While your new baby will take up lots of your time and brain power, it’s important to focus on yourselves as a couple, too, as your relationship is the key to your happy family life. In the early weeks and months, your conversations need to feature your baby pretty heavily, and that can be very enjoyable and absorbing but can mean that other issues or just having fun get put aside.

Six months or so down the line after having your baby the early-days haze starts to clear, you look at your partner for the first time in what feels like ages and realize that the most meaningful conversation you’ve had for months is about who is the most tired.

Your lives have evolved and you both have different needs and priorities. Even when it’s positive, change involves some level of stress and a period of adjustment as you both get used to your new roles. If you add fatigue, hormones, and less time into the equation, it’s no surprise that many relationships have bumps at this time.

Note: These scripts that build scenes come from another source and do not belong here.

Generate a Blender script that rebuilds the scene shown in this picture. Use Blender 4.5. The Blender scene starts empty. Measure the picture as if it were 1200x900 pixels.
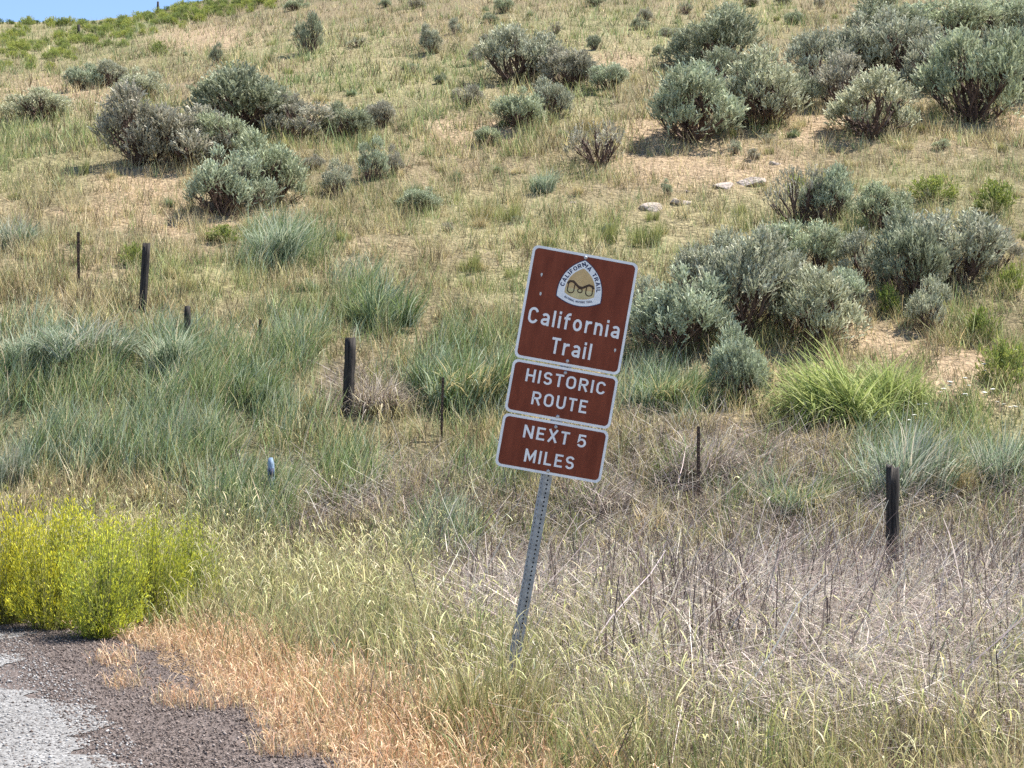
import bpy, math, random
import numpy as np
from mathutils import Vector, Matrix

R = math.radians
rng = np.random.default_rng(7)
random.seed(7)
scene = bpy.context.scene
COL = scene.collection

# ------------------------------------------------------------------ camera, world, sun, exposure
CAMZ, PITCH, F = 1.6, math.atan(50 / 1742.0), 1742.0      # photo pixels, 1200 x 900
cam_d = bpy.data.cameras.new("camera")
cam_d.sensor_width = 36.0
cam_d.lens = 36.0 * F / 1200.0
cam_d.clip_end = 3000
cam_d.clip_start = 0.1
cam = bpy.data.objects.new("camera", cam_d)
cam.location = (0, 0, CAMZ)
cam.rotation_euler = (math.pi / 2 + PITCH, 0, 0)
COL.objects.link(cam)
scene.camera = cam

SUN_AZ, SUN_EL = R(70), R(60)          # azimuth clockwise from +Y (straight ahead)
w = bpy.data.worlds.new("World")
scene.world = w
w.use_nodes = True
nt = w.node_tree
bg = nt.nodes["Background"]
sky = nt.nodes.new("ShaderNodeTexSky")
sky.sky_type = 'NISHITA'
sky.sun_disc = False
sky.sun_elevation = SUN_EL
sky.sun_rotation = SUN_AZ
sky.altitude = 1500
sky.dust_density = 0.4
sky.ozone_density = 2.2
sky.air_density = 1.0
nt.links.new(sky.outputs[0], bg.inputs[0])
bg.inputs[1].default_value = 0.1
sl = bpy.data.lights.new("sun", 'SUN')
sl.energy = 5.0
sl.angle = R(0.53)
sl.color = (1.0, 0.95, 0.86)
so = bpy.data.objects.new("sun", sl)
sd = Vector((math.sin(SUN_AZ) * math.cos(SUN_EL), math.cos(SUN_AZ) * math.cos(SUN_EL), math.sin(SUN_EL)))
so.rotation_euler = sd.to_track_quat('Z', 'Y').to_euler()
so.location = (20, 20, 60)
COL.objects.link(so)
vs = scene.view_settings
vs.view_transform = 'Standard'
vs.look = 'None'
vs.gamma = 1
vs.use_curve_mapping = False
vs.exposure = 1.3
scene.cycles.use_denoising = False
scene.cycles.max_bounces = 6
scene.cycles.diffuse_bounces = 4
scene.cycles.transmission_bounces = 4

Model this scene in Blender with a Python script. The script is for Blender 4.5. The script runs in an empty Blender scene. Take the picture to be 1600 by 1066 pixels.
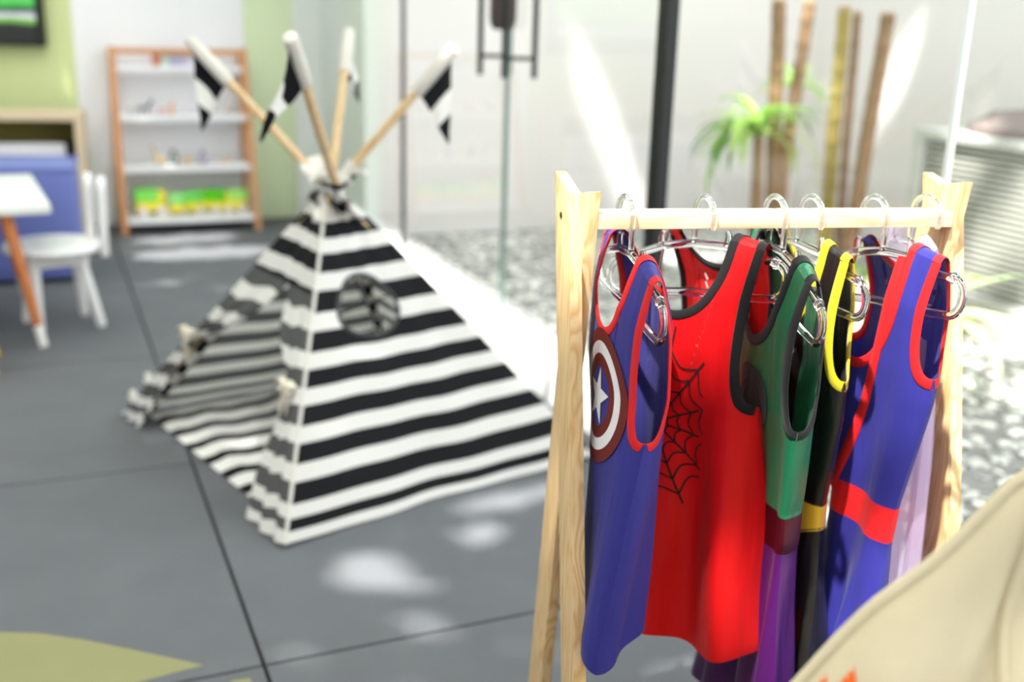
import bpy, bmesh, math, random
from mathutils import Vector, Matrix
from math import sin, cos, pi, radians, sqrt, exp
C = bpy.context.scene.collection
SC = bpy.context.scene
rnd = random.Random(7)

# ------------------------------------------------------------------ camera, sky, sun, lights, exposure
cam_d = bpy.data.cameras.new('camera'); cam = bpy.data.objects.new('camera', cam_d); C.objects.link(cam)
cr = Vector((0.92025389, -0.39028078, 0.02852532)); cu = Vector((0.08502632, 0.2705739, 0.95893706)); cf = Vector((0.38197291, 0.88004016, -0.28218083))
cam.matrix_world = Matrix(((cr.x, cu.x, -cf.x, 0), (cr.y, cu.y, -cf.y, 0), (cr.z, cu.z, -cf.z, 1.1364), (0, 0, 0, 1)))
cam_d.sensor_width = 36; cam_d.lens = 38.13; cam_d.clip_start = .05; cam_d.clip_end = 200
cam_d.dof.use_dof = True; cam_d.dof.focus_distance = 1.22; cam_d.dof.aperture_fstop = 2.6
SC.camera = cam

world = bpy.data.worlds.new('sky'); SC.world = world; world.use_nodes = True
wn = world.node_tree; bg = wn.nodes['Background']
bg.inputs[0].default_value = (.90, .95, 1.0, 1); bg.inputs[1].default_value = 3.4

SUN_DIR = Vector((-.38, -.22, .90)).normalized()        # towards the sun
sd = bpy.data.lights.new('sun', 'SUN'); sun = bpy.data.objects.new('sun', sd); C.objects.link(sun)
sd.energy = 10.0; sd.angle = radians(1.2); sd.color = (1, .96, .9)
sun.rotation_euler = SUN_DIR.to_track_quat('Z', 'Y').to_euler()

def area(name, loc, size, energy, rot=(0, 0, 0), color=(1, 1, 1)):
    d = bpy.data.lights.new(name, 'AREA'); d.shape = 'RECTANGLE'; d.size = size[0]; d.size_y = size[1]
    d.energy = energy; d.color = color
    o = bpy.data.objects.new(name, d); C.objects.link(o); o.location = loc; o.rotation_euler = rot
    return o
area('interior_fill', (-.7, 1.4, 2.62), (2.4, 2.4), 36, color=(1, .98, .95))  # fill lights added under the ceiling to brighten the room, not real lamps
area('interior_fill', (-.7, 4.7, 2.62), (2.4, 2.4), 36, color=(1, .98, .95))
area('interior_fill', (-.9, -1.2, 2.62), (2.4, 2.0), 30, color=(1, .98, .95))

SC.view_settings.view_transform = 'Standard'; SC.view_settings.look = 'None'
SC.view_settings.gamma = 1; SC.view_settings.use_curve_mapping = False; SC.view_settings.exposure = 0.46
try:
    SC.cycles.max_bounces = 14; SC.cycles.transparent_max_bounces = 24; SC.cycles.transmission_bounces = 12
except Exception: pass

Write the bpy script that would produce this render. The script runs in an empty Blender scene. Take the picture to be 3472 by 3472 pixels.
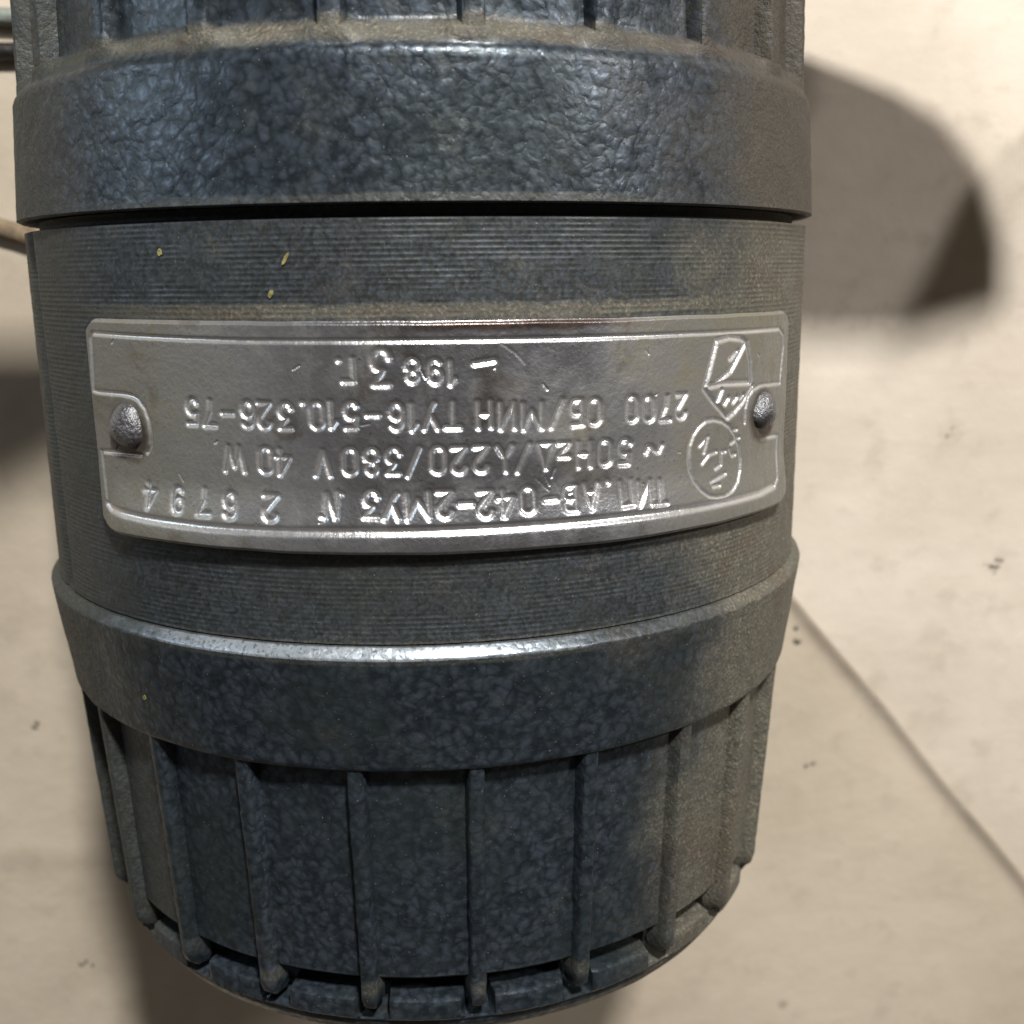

Research shows a high number of couples separate in the first year after having a baby, so you need to put in some effort to make sure this doesn’t happen to you. You may see yourself in a new way and new aspects of your personality may come out that will have an impact on how you both get along.

Some new fathers express that although they love being a parent, they feel sidelined in the early months, especially if they return to work full time. A distance can grow between couples since whoever is at home meets new people, has different topics of conversation, and there is less time to share the interests you both had. Some mothers feel isolated at home, and become frustrated with the domestic treadmill and grow envious as their partner heads off to work; and the partner going to work may well envy the stay-at-home life.